Over the closing credits, this film, just like sentimental Hollywood biopics, shows pictures of the real-life people involved and crime-scene photos of the actual locations to show how very very faithfully it has reconstructed everything. But why? Even if Akin got some details wrong, or changed everything utterly, I suspect a substantial majority of any audience wouldn’t have noticed or cared. Is Honka a legendary figure in Germany, like Dennis Nilsen in Britain or Jeffrey Dahmer in the US? Does our pop culture need another legendary serial killer, or have we got enough of them now?

Of course, The Golden Glove can’t in any way be said to glamorise or fetishise this man, the way Netflix have with Ted Bundy. The banality, and arguably by that token the evil, is all there. The violence and misogyny is truly horrible, and looks very authentic.

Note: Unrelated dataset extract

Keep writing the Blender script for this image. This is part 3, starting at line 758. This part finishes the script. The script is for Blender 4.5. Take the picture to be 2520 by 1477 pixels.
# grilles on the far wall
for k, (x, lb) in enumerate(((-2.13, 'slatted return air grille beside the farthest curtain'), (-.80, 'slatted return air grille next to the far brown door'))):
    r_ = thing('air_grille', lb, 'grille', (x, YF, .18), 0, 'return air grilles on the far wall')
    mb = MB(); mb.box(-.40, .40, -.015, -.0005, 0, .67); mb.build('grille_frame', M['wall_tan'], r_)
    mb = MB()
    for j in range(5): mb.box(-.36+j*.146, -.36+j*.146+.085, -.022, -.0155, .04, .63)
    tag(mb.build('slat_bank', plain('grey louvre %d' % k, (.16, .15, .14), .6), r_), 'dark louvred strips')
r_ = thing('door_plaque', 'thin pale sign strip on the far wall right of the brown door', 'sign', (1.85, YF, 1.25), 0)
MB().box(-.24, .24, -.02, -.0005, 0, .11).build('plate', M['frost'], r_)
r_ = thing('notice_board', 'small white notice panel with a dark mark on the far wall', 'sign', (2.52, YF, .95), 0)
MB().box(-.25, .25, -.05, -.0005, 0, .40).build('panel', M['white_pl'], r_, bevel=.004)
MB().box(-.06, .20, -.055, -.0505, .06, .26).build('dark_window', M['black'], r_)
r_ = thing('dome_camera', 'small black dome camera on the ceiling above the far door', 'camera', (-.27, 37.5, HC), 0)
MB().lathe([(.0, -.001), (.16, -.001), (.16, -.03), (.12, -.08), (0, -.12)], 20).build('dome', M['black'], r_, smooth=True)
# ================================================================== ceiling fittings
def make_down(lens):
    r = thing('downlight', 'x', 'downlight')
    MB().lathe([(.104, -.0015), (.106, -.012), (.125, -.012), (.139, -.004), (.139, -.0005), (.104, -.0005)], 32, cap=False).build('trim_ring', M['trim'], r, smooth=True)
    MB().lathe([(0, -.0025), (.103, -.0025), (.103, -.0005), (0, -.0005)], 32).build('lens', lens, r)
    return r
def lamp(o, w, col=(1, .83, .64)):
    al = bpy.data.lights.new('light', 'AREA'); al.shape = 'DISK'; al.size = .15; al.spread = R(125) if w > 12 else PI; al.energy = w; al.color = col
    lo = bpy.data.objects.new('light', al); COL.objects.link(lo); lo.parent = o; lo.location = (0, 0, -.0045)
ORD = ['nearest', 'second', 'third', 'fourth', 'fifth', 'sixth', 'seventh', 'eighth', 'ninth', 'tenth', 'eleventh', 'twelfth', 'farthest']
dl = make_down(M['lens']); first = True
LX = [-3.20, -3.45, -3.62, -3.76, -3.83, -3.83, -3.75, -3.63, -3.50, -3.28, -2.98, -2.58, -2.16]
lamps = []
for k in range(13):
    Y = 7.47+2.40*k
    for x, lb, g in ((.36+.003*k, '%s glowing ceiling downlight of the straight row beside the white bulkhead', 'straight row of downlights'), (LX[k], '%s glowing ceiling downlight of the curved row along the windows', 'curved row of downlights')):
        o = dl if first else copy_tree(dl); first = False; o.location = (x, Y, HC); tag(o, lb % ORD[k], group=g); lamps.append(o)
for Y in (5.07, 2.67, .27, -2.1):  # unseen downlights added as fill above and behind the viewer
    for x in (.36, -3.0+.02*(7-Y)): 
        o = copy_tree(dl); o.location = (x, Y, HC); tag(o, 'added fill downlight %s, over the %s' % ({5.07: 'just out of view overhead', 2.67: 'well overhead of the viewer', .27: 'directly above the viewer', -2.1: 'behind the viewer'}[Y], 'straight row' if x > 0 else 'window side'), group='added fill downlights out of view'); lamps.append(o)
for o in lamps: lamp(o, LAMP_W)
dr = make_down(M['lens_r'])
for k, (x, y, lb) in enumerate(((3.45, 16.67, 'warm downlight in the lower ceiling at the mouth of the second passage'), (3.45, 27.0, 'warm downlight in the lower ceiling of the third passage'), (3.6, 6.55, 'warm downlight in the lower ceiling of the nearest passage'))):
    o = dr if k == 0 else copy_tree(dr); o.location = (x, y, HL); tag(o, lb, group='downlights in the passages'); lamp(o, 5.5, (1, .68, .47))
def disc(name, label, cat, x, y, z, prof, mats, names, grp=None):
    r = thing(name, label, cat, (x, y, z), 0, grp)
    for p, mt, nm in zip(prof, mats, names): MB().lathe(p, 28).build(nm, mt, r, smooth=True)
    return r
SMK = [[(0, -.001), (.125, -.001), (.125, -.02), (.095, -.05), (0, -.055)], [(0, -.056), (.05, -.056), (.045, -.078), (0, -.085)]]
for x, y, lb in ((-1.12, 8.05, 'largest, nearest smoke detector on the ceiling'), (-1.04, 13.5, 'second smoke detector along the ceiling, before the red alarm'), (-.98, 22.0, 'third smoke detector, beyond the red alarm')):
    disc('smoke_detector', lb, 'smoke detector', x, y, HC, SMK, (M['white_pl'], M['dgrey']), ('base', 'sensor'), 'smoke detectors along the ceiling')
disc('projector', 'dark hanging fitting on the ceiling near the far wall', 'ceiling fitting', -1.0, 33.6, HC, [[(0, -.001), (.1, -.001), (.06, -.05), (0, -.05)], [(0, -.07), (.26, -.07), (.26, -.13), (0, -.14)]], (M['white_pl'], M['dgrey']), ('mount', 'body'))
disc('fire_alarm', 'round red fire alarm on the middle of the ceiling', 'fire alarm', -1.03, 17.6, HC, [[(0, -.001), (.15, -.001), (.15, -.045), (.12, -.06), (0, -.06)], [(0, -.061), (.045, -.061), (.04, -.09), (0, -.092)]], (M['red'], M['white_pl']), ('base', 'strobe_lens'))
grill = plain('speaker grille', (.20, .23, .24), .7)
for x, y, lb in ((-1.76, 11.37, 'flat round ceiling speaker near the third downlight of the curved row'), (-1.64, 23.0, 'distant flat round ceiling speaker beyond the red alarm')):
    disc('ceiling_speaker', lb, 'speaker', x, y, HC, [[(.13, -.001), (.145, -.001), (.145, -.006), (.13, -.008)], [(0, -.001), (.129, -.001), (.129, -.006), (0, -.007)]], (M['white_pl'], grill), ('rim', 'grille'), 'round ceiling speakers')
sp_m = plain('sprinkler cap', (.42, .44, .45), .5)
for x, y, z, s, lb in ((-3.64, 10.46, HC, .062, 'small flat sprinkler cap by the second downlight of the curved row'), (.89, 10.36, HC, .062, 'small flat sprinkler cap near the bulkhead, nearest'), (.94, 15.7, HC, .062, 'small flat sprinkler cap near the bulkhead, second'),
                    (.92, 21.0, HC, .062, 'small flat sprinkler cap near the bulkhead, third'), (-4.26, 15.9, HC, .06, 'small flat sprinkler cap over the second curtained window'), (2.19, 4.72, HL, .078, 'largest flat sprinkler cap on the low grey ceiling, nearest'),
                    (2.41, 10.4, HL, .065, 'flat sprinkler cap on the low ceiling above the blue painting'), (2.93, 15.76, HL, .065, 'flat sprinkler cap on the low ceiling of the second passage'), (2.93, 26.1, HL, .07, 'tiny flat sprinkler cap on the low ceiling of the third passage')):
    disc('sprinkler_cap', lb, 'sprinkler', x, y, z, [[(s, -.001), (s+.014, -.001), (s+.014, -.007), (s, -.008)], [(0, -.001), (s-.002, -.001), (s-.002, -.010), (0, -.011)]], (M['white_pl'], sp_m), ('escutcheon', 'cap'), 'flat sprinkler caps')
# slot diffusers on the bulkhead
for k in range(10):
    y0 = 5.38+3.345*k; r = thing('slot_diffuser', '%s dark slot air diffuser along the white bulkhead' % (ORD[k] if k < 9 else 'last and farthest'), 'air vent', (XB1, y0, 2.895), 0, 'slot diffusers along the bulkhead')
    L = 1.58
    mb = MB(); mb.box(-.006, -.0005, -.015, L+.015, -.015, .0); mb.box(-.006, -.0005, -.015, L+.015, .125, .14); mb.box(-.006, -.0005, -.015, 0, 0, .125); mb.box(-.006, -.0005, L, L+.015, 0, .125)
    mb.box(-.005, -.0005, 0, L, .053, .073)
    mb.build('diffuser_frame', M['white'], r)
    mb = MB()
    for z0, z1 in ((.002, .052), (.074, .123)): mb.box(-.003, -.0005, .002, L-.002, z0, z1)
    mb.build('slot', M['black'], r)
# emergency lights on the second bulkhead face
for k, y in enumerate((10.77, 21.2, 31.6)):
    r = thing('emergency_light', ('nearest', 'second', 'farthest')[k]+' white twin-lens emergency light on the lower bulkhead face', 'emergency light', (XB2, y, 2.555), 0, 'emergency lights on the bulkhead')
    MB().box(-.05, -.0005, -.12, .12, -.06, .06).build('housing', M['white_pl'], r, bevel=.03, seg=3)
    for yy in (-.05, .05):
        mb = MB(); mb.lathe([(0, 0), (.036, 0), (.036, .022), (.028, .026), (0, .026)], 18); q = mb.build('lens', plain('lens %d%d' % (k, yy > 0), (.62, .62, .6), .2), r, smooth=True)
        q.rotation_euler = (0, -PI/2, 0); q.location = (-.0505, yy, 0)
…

But inevitably, the film suffers in comparison with films whose sense-memory it conjures up – by accident or design. The desolate world of loneliness in bars and pick-up joints, and the casual racism of 1970s West Germany, might well call to mind Rainer Werner Fassbinder’s Fear Eats The Soul (1973) – and the sinister existential nightmare of the serial killer might be something that brings Wim Wenders’s The Goalie’s Anxiety At The Penalty Kick (1972) into the conversation. But those movies found something else in their squalor and drear: a flash of passion, or hope, or insight, or mystery. And this doesn’t have the subtlety and humanity of Akin’s earlier pictures like Head On (2004) or The Edge Of Heaven (2007).

It could be said to have black comedy, of a sort, and there is a nauseous twinge of humour when Honka, retching at the pile of hastily wrapped limbs in his cupboard, throws on top of them an air-freshener tree of the sort minicab drivers keep in the car. And The Golden Glove’s proprietor itself demonstrates a gaunt drollery as he describes how there is a two-tier system based on nicknames grading the importance of those losers and creeps that drink there. If they have two nicknames, like “SS Norbert” (who says he used to be in the SS) then they have a certain prestige. If it is just one nickname, like a guy known simply as “Anus”, then they have less cachet.

And so it grinds on, to its grim conclusion. Jonas Dassler, in heavy facial prosthesis as the hideous Honka, does an honest job in the role and the film is technically accomplished. But there is something meagre and futile about it.